If you patrol rich, white neighborhoods, you come to hate rich, white men who think that their social status and money gives them the right to berate you every time you pull them over to give them a traffic ticket.

If you patrol poor, white trailer parks, you come to hate poor, white men when you are continually responding to that domestic disturbance call because he’s drunk, again, and he beat up his wife, again.

So, yes, it is a form a racism.  You simply come to equate the demographic with the worst in people.  But, that isn’t what should be the focus in this story.
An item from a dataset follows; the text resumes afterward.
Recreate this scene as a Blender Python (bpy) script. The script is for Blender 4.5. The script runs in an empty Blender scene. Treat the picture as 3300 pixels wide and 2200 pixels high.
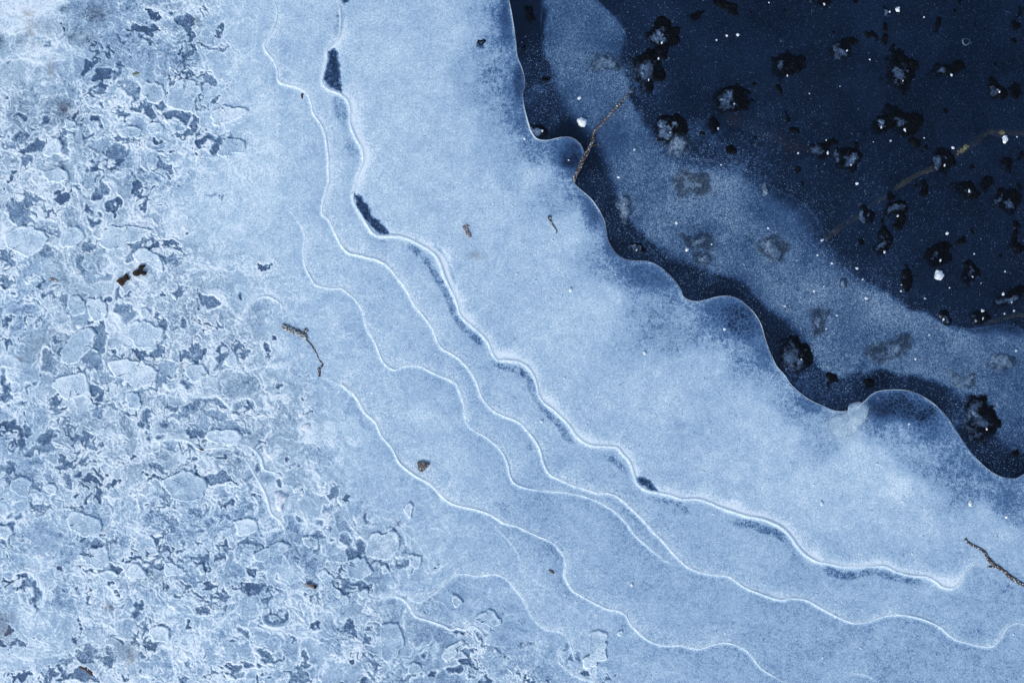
import bpy, math, random
import numpy as np

# ------------------------------------------------------------------ scale
# the frame shows about 1.3 m of a frozen pond seen from straight above
S = 0.0004                       # metres per photograph pixel
W, H = 3300, 2200
def wx(px): return (px - W / 2) * S
def wy(py): return (H / 2 - py) * S

scene = bpy.context.scene
C = scene.collection
# ------------------------------------------------------------------ camera
cam_d = bpy.data.cameras.new('camera')
cam = bpy.data.objects.new('camera', cam_d)
C.objects.link(cam)
CAM_Z = 1.6
cam.location = (0, 0, CAM_Z)
cam.rotation_euler = (0, 0, 0)
cam_d.sensor_width = 36
cam_d.lens = 36 * CAM_Z / (W * S)
cam_d.clip_start = 0.01
cam_d.clip_end = 200
scene.camera = cam
# ------------------------------------------------------------------ light
SUN_EL, SUN_AZ = 38, 215         # azimuth clockwise from +Y: light from lower left
world = bpy.data.worlds.new('World')
scene.world = world
world.use_nodes = True
nt = world.node_tree
nt.nodes.clear()
wo = nt.nodes.new('ShaderNodeOutputWorld')
bg = nt.nodes.new('ShaderNodeBackground')
sky = nt.nodes.new('ShaderNodeTexSky')
sky.sky_type = 'NISHITA'
sky.sun_disc = False
sky.sun_elevation = math.radians(SUN_EL)
sky.sun_rotation = math.radians(SUN_AZ)
sky.air_density = 1.0
sky.dust_density = 2.0
sky.ozone_density = 2.0
bg.inputs['Strength'].default_value = 0.12
nt.links.new(sky.outputs[0], bg.inputs[0])
nt.links.new(bg.outputs[0], wo.inputs[0])
sun_d = bpy.data.lights.new('sun', 'SUN')
sun_d.energy = 1.3
sun_d.angle = math.radians(16)
sun_d.color = (1.0, 0.96, 0.90)
sun = bpy.data.objects.new('sun', sun_d)
C.objects.link(sun)
az, el = math.radians(SUN_AZ), math.radians(SUN_EL)
from mathutils import Vector
dvec = Vector((math.sin(az) * math.cos(el), math.cos(az) * math.cos(el), math.sin(el)))
sun.rotation_euler = dvec.to_track_quat('Z', 'Y').to_euler()
sun.location = dvec * 5
scene.view_settings.view_transform = 'Standard'
scene.view_settings.look = 'None'
scene.view_settings.exposure = 0.6
scene.view_settings.gamma = 1.0
scene.view_settings.use_curve_mapping = False

random.seed(7)
rng = np.random.default_rng(11)

# ------------------------------------------------------------------ coordinates of the survey
K = 1100 / 2352
TILE = {'a': (0, 0), 'b': (1100, 0), 'c': (2200, 0), 'd': (0, 733), 'e': (1100, 733), 'f': (2200, 733),
        'g': (0, 1466), 'h': (1100, 1466), 'i': (2200, 1466)}
def tp(t, x, y):
    if t == 'F':
        return (x * 3300 / 2352, y * 3300 / 2352)
    return (TILE[t][0] + x * K, TILE[t][1] + y * K)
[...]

The off-duty officer was chasing a suspect.  He was shot in the back.  I don’t know the policies of the NYPD, but, every officer learns that if you are going to fire at a suspect, you don’t shoot them in the back as they are fleeing unless they fired at you first.  And, I can guarantee you, that off-duty officer did not discharge his weapon in the direction of the on-duty officers, who, btw, were in an unmarked vehicle themselves.  

The officers in the unmarked car saw two men running, one with a gun in his hand.  They pursued in the unmarked vehicle.  At some point, they fired at the off-duty officer, who was still chasing the other suspect, hitting him in the back and killing him.  

My take on this incident?  I can see this as just another incident swept under the rug in a long line of incidents where officers acted wrongly.